(Your instructions):
Only the lines from the beginning of the entries through the one with "H=3.52; D1=5.647" should be written out, please, exactly and without any pictures.

-- start --

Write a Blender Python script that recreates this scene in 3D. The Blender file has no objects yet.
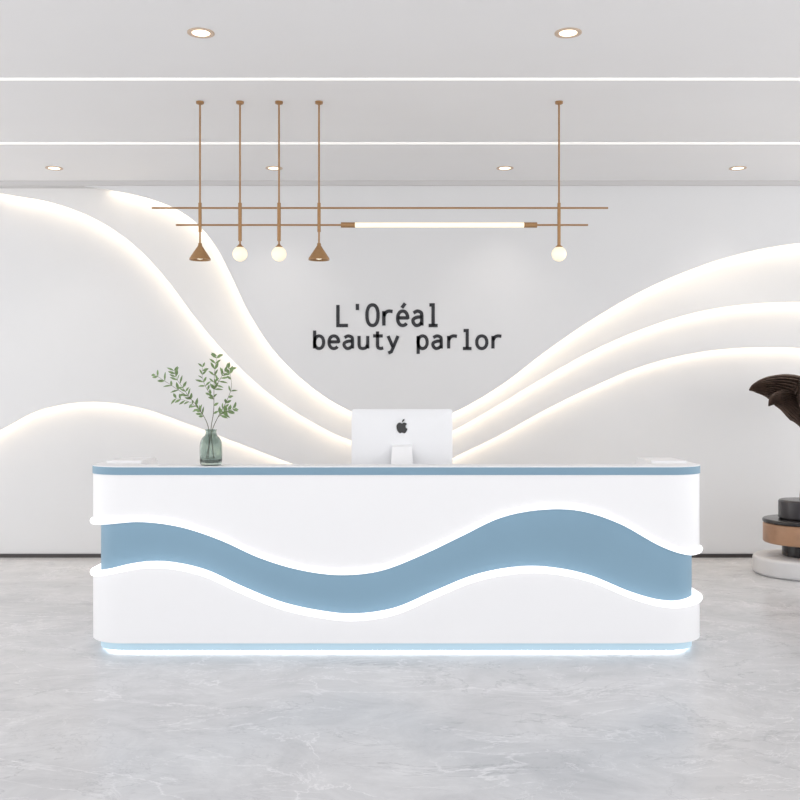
import bpy, bmesh, math, random
from mathutils import Vector, Matrix
random.seed(7)
scene=bpy.context.scene
F=960.0; CZ=1.5
def PX(px,d): return (px-400)/F*d
def PZ(py,d): return CZ+(400-py)/F*d
H=3.52; D1=5.647

# ---------------- materials ----------------
def lin(c): return tuple(((v/255)/12.92 if v/255<=0.04045 else ((v/255+0.055)/1.055)**2.4) for v in c)
def mat(name,rgb,rough=.5,metal=0,noise=0.0,nscale=20,emit=None,es=0,trans=0,coat=0,spec=None,bump=0):
    m=bpy.data.materials.new(name); m.use_nodes=True; nt=m.node_tree; b=nt.nodes['Principled BSDF']
    c=lin(rgb); b.inputs['Base Color'].default_value=(*c,1)
    b.inputs['Roughness'].default_value=rough; b.inputs['Metallic'].default_value=metal
    b.inputs['Transmission Weight'].default_value=trans; b.inputs['Coat Weight'].default_value=coat
    if spec is not None: b.inputs['Specular IOR Level'].default_value=spec
    if emit: b.inputs['Emission Color'].default_value=(*lin(emit),1); b.inputs['Emission Strength'].default_value=es
    if noise>0 or bump>0:
        tc=nt.nodes.new('ShaderNodeTexCoord'); n=nt.nodes.new('ShaderNodeTexNoise'); n.inputs['Scale'].default_value=nscale
        n.inputs['Detail'].default_value=4
        nt.links.new(tc.outputs['Object'],n.inputs['Vector'])
        r=nt.nodes.new('ShaderNodeValToRGB')
        r.color_ramp.elements[0].position=.3; r.color_ramp.elements[1].position=.7
        r.color_ramp.elements[0].color=(*[v*(1-noise) for v in c],1); r.color_ramp.elements[1].color=(*[min(1,v*(1+noise)) for v in c],1)
        nt.links.new(n.outputs['Fac'],r.inputs['Fac']); nt.links.new(r.outputs['Color'],b.inputs['Base Color'])
        if bump>0:
            bp=nt.nodes.new('ShaderNodeBump'); bp.inputs['Strength'].default_value=bump; bp.inputs['Distance'].default_value=.01
            nt.links.new(n.outputs['Fac'],bp.inputs['Height']); nt.links.new(bp.outputs['Normal'],b.inputs['Normal'])
    return m
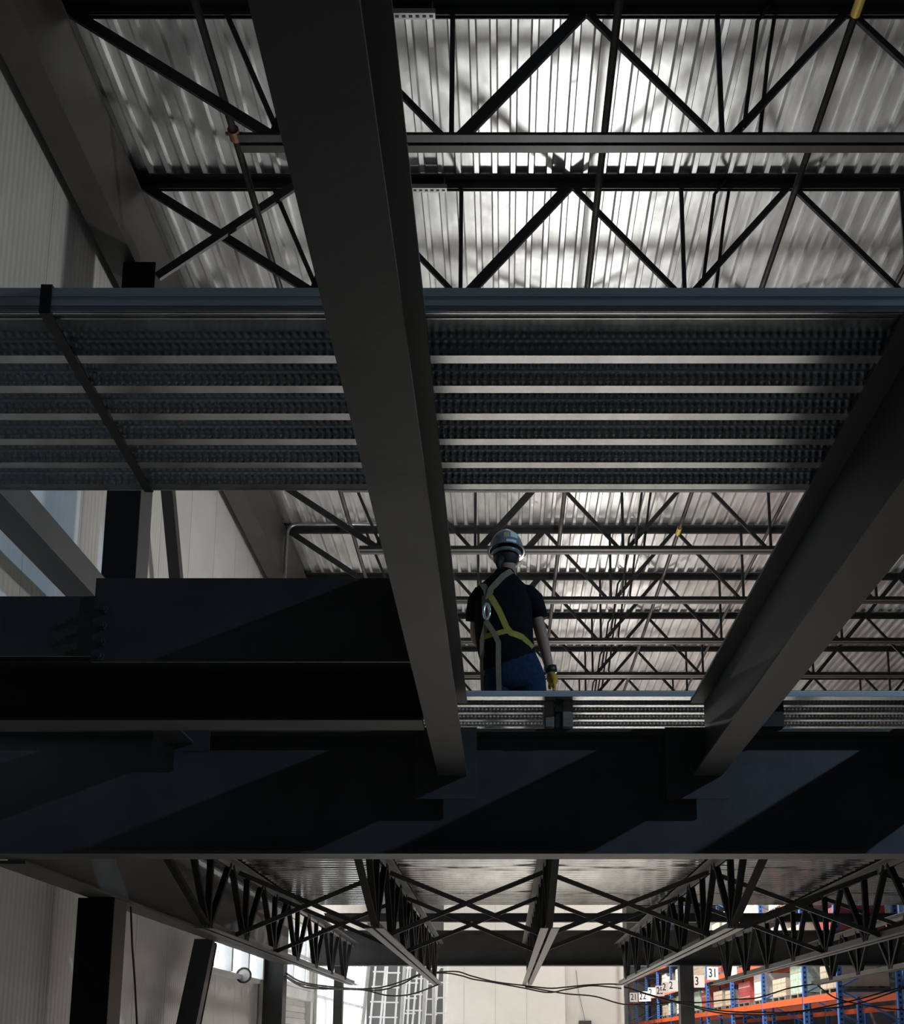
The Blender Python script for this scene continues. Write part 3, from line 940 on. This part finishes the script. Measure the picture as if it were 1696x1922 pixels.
SIGNS = [
    ('2', 5.75, 54.24, 3.534, 0.484, 0.53, 'number sign with a single 2, lowest and leftmost, half behind the 21 sign'),
    ('21', 5.75, 50.0, 3.571, 0.476, 0.572, 'white 21 sign, second from the left, overlapping the sign behind it'),
    ('2', 5.75, 46.7, 3.469, 0.465, 0.55, 'number sign with a single 2 just right of the 21 sign'),
    ('2', 5.75, 45.5, 3.434, 0.459, 0.539, 'number sign with a 2, fourth from the left'),
    ('2', 5.75, 43.68, 3.504, 0.454, 0.528, 'number sign with a 2, left neighbour of the 25 sign'),
    ('25', 5.75, 41.58, 3.471, 0.448, 0.516, 'white 25 sign in the middle of the rising row of signs'),
    ('2', 5.75, 39.92, 3.527, 0.443, 0.506, 'number sign with a 2, right neighbour of the 25 sign'),
    ('2', 5.75, 38.28, 3.501, 0.438, 0.497, 'number sign with a 2 nearest the far column, left of it'),
    ('3', 5.75, 33.15, 3.371, 0.423, 0.514, 'number sign with a single 3 just right of the far column'),
    ('31', 5.75, 30.99, 3.474, 0.416, 0.5, 'white 31 sign, highest, right of the far column'),
    ('3', 5.75, 28.5, 3.379, 0.412, 0.49, 'number sign with a 3, rightmost of the signs')]
for s in SIGNS:
    sign(*s)

# ================================================================== WORKER
def skin_mesh(name, verts, edges, radii, root, sub=2, mats=None):
    me = bpy.data.meshes.new(name)
    me.from_pydata(verts, edges, [])
    o = bpy.data.objects.new(name, me)
    COL.objects.link(o)
    md_ = o.modifiers.new('skin', 'SKIN')
    md_.use_smooth_shade = True
    sv = me.skin_vertices[0].data
    for i, r in enumerate(radii):
        sv[i].radius = r if isinstance(r, (tuple, list)) else (r, r)
        sv[i].use_root = (i == root)
    ms = o.modifiers.new('sub', 'SUBSURF')
    ms.levels = sub
    ms.render_levels = sub
    dg = bpy.context.evaluated_depsgraph_get()
    out = bpy.data.meshes.new_from_object(o.evaluated_get(dg))
    bpy.data.objects.remove(o, do_unlink=True)
    out.materials.clear()
    for m in (mats or []):
        out.materials.append(M[m])
    for p in out.polygons:
        p.use_smooth = True
        p.material_index = 0
    return out
WX, WY, WZ = 0.05, 7.62, 3.43
WZ = 3.382
wk = thing('person', 'worker in black t-shirt, jeans, white hard hat and yellow harness, seen from behind', 'person', (WX, WY, WZ))
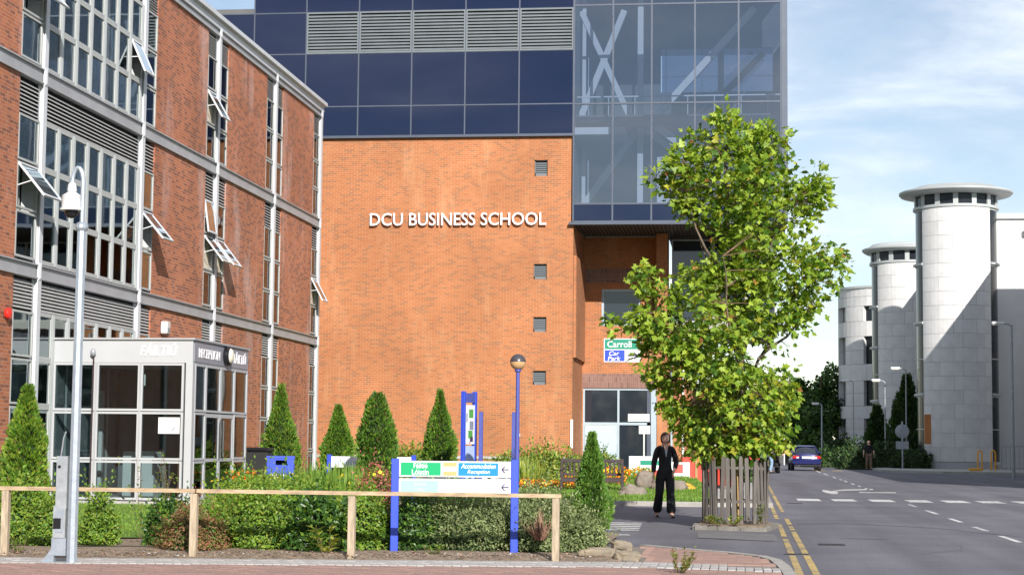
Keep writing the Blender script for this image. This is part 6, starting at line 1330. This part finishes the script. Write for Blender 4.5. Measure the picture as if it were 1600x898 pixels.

-- end --

(The solution):
Write a Blender Python script that recreates this scene in 3D. The Blender file has no objects yet.
import bpy, bmesh, math, random
from mathutils import Vector, Matrix
random.seed(7)
scene=bpy.context.scene
F=960.0; CZ=1.5
def PX(px,d): return (px-400)/F*d
def PZ(py,d): return CZ+(400-py)/F*d
H=3.52; D1=5.647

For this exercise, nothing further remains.